The altimeter shoots around 2,000 radar signals each second to collect many measurements. When the scientists find something that looks interesting, they might plan an expedition to study the area by ship. By taking soundings from a ship and making other measurements, they are able to get a much more detailed picture of what’s below. “You run the ship back and forth, just like mowing the lawn, building up a complete map of the sea floor,” Sandwell says.
So ship soundings can offer more detail of features first spied by satellite, he notes.
We’ll never have to hike or drive across the seafloor, so why do we need maps of it? Aside from human curiosity, military agencies use the information for navigation. And much of the money for research comes from energy companies, which search for places to drill for oil at shallow sites on the seafloor.
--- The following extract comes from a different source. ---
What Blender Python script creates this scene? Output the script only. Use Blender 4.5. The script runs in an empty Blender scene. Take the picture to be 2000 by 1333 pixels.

But for scientists, learning about the ocean’s floor can give a new understanding of Earth and how it works. The planet’s surface is constantly being recycled as tectonic plates slide underneath one another. It’s a process called subduction. As a result, the ocean’s floor is much younger geologically than will be the continental landmasses. It’s also not affected by some of the forces that have shaped the land above sea level, such as erosion. That intrigues scientists like Sandwell. “It’s like a different planet down there,” he says.
Humans can never visit long-gone Pangaea nor the distant edges of the universe. Most will never travel to the ocean’s depths. So scientists have found different ways to explore these places: using satellites, telescopes and clues from Earth itself. By mapping the unknown, they are helping answer many questions about our mysterious world.